Pyongyang stricken with grief 

People in the DPRK bow in front of portraits of Kim Jong-il (right) and his father Kim Il-sung in Pyongyang on Monday. [Photo/Agencies] 

Xinhua reporters saw a large number of people, including many students, gather in front of a bronze statue of Kim Il-sung in central Pyongyang to mourn the death of Kim Jong-il.

In a sorrowful atmosphere, they walked up the steps in a queue to the bronze statue to express grief. Some laid wreaths to the statue. Some burst into tears. Some women even fainted and fell to the ground.

Some restaurants and shops were closed, while vehicles and pedestrians in the streets were significantly fewer than usual. National flags were hoisted at half-mast in government institutions and schools.
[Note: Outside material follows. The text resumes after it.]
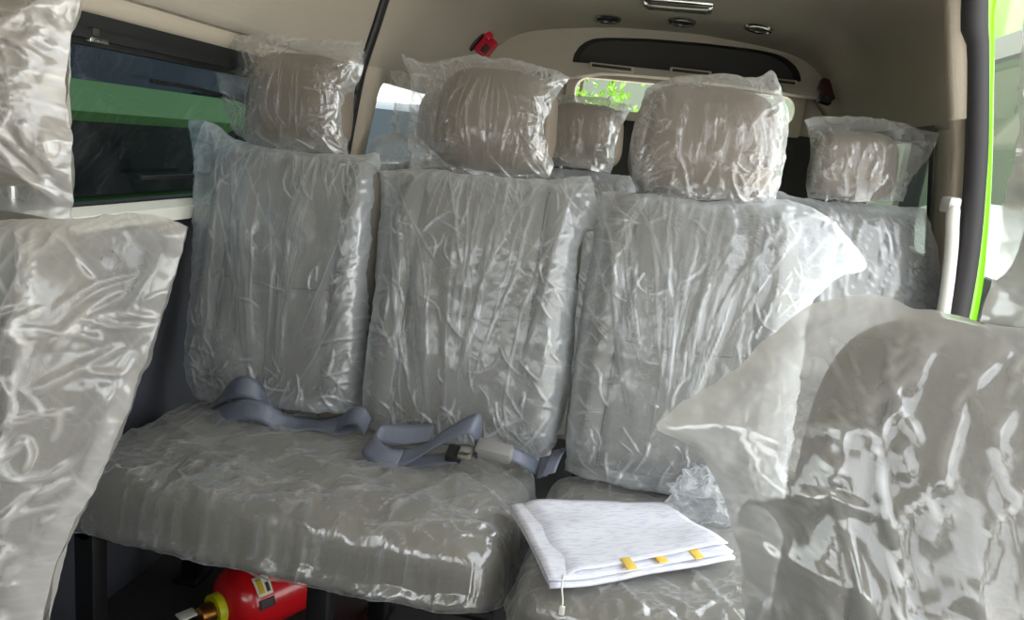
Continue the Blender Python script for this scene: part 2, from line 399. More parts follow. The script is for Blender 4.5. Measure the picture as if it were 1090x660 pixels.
def coons(top, bottom, left, right, ni, nj):
    t = resample(top, ni); b = resample(bottom, ni); l = resample(left, nj, along=1); r = resample(right, nj, along=1)
    s = np.linspace(0, 1, ni)[:, None, None]; q = np.linspace(0, 1, nj)[None, :, None]
    G = (1-q)*t[:, None]+q*b[:, None]+(1-s)*l[None]+s*r[None]
    G -= (1-s)*(1-q)*t[0]+s*(1-q)*t[-1]+(1-s)*q*b[0]+s*q*b[-1]
    for _ in range(250): G[1:-1, 1:-1] = .25*(G[2:, 1:-1]+G[:-2, 1:-1]+G[1:-1, 2:]+G[1:-1, :-2])
    return G
def film(parent, pad, outline, mat_, name='plastic_cover', seed=1, res=.0031, folds=None, crump=1.0, slack=.004, free='b', edge_h=0.0, jag=.004, streak=1.0, fx=0.0, fy=-.9, lines=None, border=1.0):
    """a plastic bag pulled over a pad. outline: dict of four polylines in pad (u,v)"""
    top, bottom, left, right = [np.asarray(outline[k], float) for k in ('top', 'bottom', 'left', 'right')]
    ln = lambda p: np.linalg.norm(np.diff(p, axis=0), axis=1).sum()
    ni = int(np.clip(max(ln(top), ln(bottom))/res, 20, 210)); nj = int(np.clip(max(ln(left), ln(right))/res, 20, 280))
    G = coons(top, bottom, left, right, ni, nj); u, v = G[..., 0].copy(), G[..., 1].copy()
    si = np.linspace(0, 1, ni)[:, None]; sj = np.linspace(0, 1, nj)[None, :]
    ed = np.minimum(np.minimum(si, 1-si)*ni, np.minimum(sj, 1-sj)*nj)*res            # about distance to the bag's border
    near = np.exp(-(ed/.03)**2)
    u += near*jag*(pnoise(u*22+3, v*22, seed+5)+.6*pnoise(u*60, v*60, seed+6)); v += near*jag*(pnoise(u*22-9, v*22+4, seed+7)+.6*pnoise(u*60, v*60+5, seed+8))
    r = pad.rr(u, v)
    Sf = np.where(r < 1, pad.front(u, v)+.003, -1.0); Sb = np.where(r < 1, -pad.back(u, v)+.003, -1.0)
    def relax(S, it=420):
        h = np.maximum(S, 0)
        wave = .006*pnoise(u*14+seed, v*14, seed+9)
        def bc(h):
            h[0] = wave[0]+edge_h; h[-1] = wave[-1]+edge_h; h[:, 0] = wave[:, 0]+edge_h
            if free == 'b': h[:, -1] = h[:, -2]
            else: h[:, -1] = wave[:, -1]+edge_h
            return h
        for _ in range(it):
            n = h.copy(); n[1:-1, 1:-1] = .25*(h[2:, 1:-1]+h[:-2, 1:-1]+h[1:-1, 2:]+h[1:-1, :-2])
            h = bc(np.maximum(n, S))
        return h
    hf = relax(Sf); hb = relax(Sb)
    hf0 = hf.copy()
    # wrinkles -------------------------------------------------
    wx = .02*pnoise(u*9, v*9, seed+11); wy = .02*pnoise(u*9+7, v*9, seed+12)
    th = np.arctan2(u-fx+wx*.25, (v-fy))                                               # pull lines that run together below the pad
    pull = ridge(th*21+seed*3.1, v*1.3+seed, seed+13, 6)*.55+ridge(th*47+seed*1.7, v*1.8, seed+14, 7)*.45
    env = sstep(0, .05, ed)*(.35+.65*sstep(-.2, .5, pnoise(u*4, v*3, seed+15)+.25))
    W = streak*.005*pull*env
    cr = ridge((u+wx)*13, (v+wy)*13, seed+16, 2.2)*.55+ridge((u+wx)*29+4, (v+wy)*26, seed+17, 2.6)*.3+ridge((u-wy)*55, (v+wx)*50, seed+18, 2)*.15
    where = .35+.65*np.clip(near*1.5+sstep(.1, .5, pnoise(u*5+2, v*5, seed+19)), 0, 1)
    fc, fcr = facets(u, v, 13, seed+21, 6); fl_, flc = facets(u, v, 17, seed+33, 4, lo=-.3, hi=.3, dirs=(0, .22))
    fs, fsc = facets(u, v, 38, seed+45, 6, warp=.006)
    W = W*.35+(crump*(fc*where*.38+fs*.25*where)+streak*fl_*.25)*sstep(0, .012, ed+.004)
    rg = np.random.RandomState(seed+77); bl = []
    for k in range(int(48*border)):
        i_, j_ = (rg.choice([0, ni-1]), rg.randint(nj)) if rg.rand() < .7 else (rg.randint(ni), rg.choice([0, nj-1]))
        p0 = np.array([u[i_, j_], v[i_, j_]]); jc = min(max(j_, nj//4), nj-nj//4-1); c_ = np.array([u[ni//2, jc], v[ni//2, jc]]); d_ = c_-p0; d_ /= np.hypot(*d_)+1e-9
        a_ = rg.normal(0, .7); d_ = np.array([d_[0]*math.cos(a_)-d_[1]*math.sin(a_), d_[0]*math.sin(a_)+d_[1]*math.cos(a_)])
        bl.append((wavy(p0+d_*rg.uniform(-.005, .02), p0+d_*rg.uniform(.02, .10), rg, .1, 6), .0022*rg.uniform(.7, 1.8), .0022*rg.uniform(.5, 1.5), rg.uniform(.1, .65)))
    lh, ll = creases(u, v, (lines or [])+bl); W = W+lh
    W = W+slack*(1+pnoise(u*6, v*5, seed+20))
    if folds: W = W+folds(u, v)
    lim = sstep(0, .02, ed) if free != 'b' else sstep(0, .02, np.minimum(si, 1-si)*ni*res)*sstep(0, .02, sj*nj*res)
    hf = np.maximum(hf+W*(.25+.75*lim), Sf)
    gap = .0015
    hb2 = hb+.006*cr*lim
    F = pad.pt(u, v, hf+gap).reshape(-1, 3); B = pad.pt(u, v, -(hb2-2*edge_h*0)+np.where(edge_h, 0, 0)).reshape(-1, 3)
    idx = np.arange(ni*nj).reshape(ni, nj)
    Q = np.stack([idx[:-1, :-1], idx[:-1, 1:], idx[1:, 1:], idx[1:, :-1]], -1).reshape(-1, 4)
    V = np.vstack([F, B]); Fa = np.vstack([Q, Q[:, ::-1]+ni*nj])
    fo = np.clip(np.maximum(ll, crump*(fcr*.35+fsc*.25)*where)+.5*near+.18*sstep(.1, .6, pnoise(u*7, v*2.2+seed, seed+60)), 0, 1); fo = np.concatenate([fo.ravel(), fo.ravel()*.3])
    uvs = np.stack([u, v], -1).reshape(-1, 2); uvs = np.vstack([uvs, uvs+3.7])
    return obj(name, V, Fa, mat_, parent, uv=uvs, fold=fo)
def trace(pad, o):
    return {k: np.array([pad.uv(onplane(x, y, pad.O, pad.N)) for x, y in o[k]]) for k in o}
def boxline(w, t, b, s=0.0):
    return {'top': [(-w, t), (0, t+s), (w, t)], 'bottom': [(-w, b), (0, b-.005), (w, b)], 'left': [(-w, t), (-w-s, (t+b)/2), (-w, b)], 'right': [(w, t), (w+s, (t+b)/2), (w, b)]}

def frame(a, yaw=0):
    U = np.array([math.cos(yaw), math.sin(yaw), 0]); F = np.array([math.sin(yaw), -math.cos(yaw), 0])
    V = np.array([0, 0, math.cos(a)])-F*math.sin(a); N = F*math.cos(a)+np.array([0, 0, math.sin(a)])
    return U, V, N

def back_and_head(root, cx, yb, zb, W, H, hr, bag, hbag, seed, a=R(12), fm=FILM, hm=FILM_H, hcx=None, traced=True, Tf=.065, n=6, seam=.62, k=72, hk=56, ha=R(5), ls=1.0, **kw):
    """backrest (> cover) and headrest (> cover, two posts); hr = (half width, half height, centre z)"""
    U, V, N = frame(a)
    B = Pad(np.array([cx, yb, zb])+V*H, U, V, N, W, H, n=n, Tf=Tf, Tb=.05, p=3.4, q=2.6, seam_u=seam, seam_v=-.01, bolster=.014, taper=.03)
    b = B.build('backrest', LEATHER, root, k)
    if seam:
        vv = np.linspace(-.93, .93, 40)*H
        for sg in (-1, 1):
            uu = sg*seam*B.w(vv); MB().tube(B.pt(uu, vv, B.front(uu, vv)+.004), .0024, 8).build('piping', LEATHER_SEAM, b)
        uu = np.linspace(-seam, seam, 24)*W; vh = B.seam_v+.02*(uu/W)**2
        MB().tube(B.pt(uu, vh, B.front(uu, vh)+.004), .0020, 8).build('piping', LEATHER_SEAM, b)
    film(b, B, trace(B, bag) if traced else bag, fm, 'backrest_cover', seed, **{**dict(fy=-H*1.5, lines=back_lines(W, H, seed, sc=ls)), **kw.get('bk', {})})
    hw, hh, hz = hr; U2, V2, N2 = frame(ha)
    hy = yb+math.tan(a)*(hz-hh-zb)+.012
    Hp = Pad(np.array([cx if hcx is None else hcx, hy, hz-hh])+V2*hh, U2, V2, N2, hw, hh, n=3.6, Tf=.06, Tb=.05, p=3, q=2.2, seam_u=.8, taper=.06)
    h = Hp.build('headrest', LEATHER_H, root, hk)
    film(h, Hp, trace(Hp, hbag) if traced or kw.get('htraced') else hbag, hm, 'headrest_cover', seed+40, **{**dict(streak=.9, crump=.6, slack=.002, fy=-hh*2.2, lines=head_lines(hw, hh, seed+1, ls)), **kw.get('hd', {})})
    for s in (-1, 1):
        x = Hp.O[0]+s*.06
        MB().tube([(x, hy, hz-hh-.06), (x, hy, hz-hh+.03)], .006).build('headrest_post', CHROME, h)
    return B, Hp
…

Inside Kim Il-sung University, many teachers and students also laid wreaths to a bronze statue of Kim Il-sung. Some students locked themselves in the dormitories and were heard crying loudly inside.

Meanwhile, the DPRK has requested all forthcoming foreign delegations to cancel their trips. Some companies operating here have been asked to send their visitors back in a week.

Kim Jong-il, who was general secretary of the Workers' Party of Korea (WPK), chairman of the DPRK National Defence Commission and supreme commander of the Korean People's Army, died "from a great mental and physical strain at 08:30 (2330 GMT Friday) on December 17, 2011, on a train during a field guidance tour," the official KCNA news agency announced Monday.

In a notice carried by the KCNA, the WPK Central Committee and Central Military Commission, the DPRK National Defence Commission, the Presidium of the Supreme People's Assembly and the Cabinet said that Kim Jong-il's demise "is the greatest loss to the WPK and the Korean revolution and the bitterest grief to all the Koreans at home and abroad."

Earlier in the day, a tearful woman presenter of the DPRK's state TV, dressed in black, announced the death of Kim Jong-il in a choked voice. DPRK TV channels have stopped regular programs to broadcast the news of Kim Jong Il's death, footage of his inspection tours and documentaries about his life.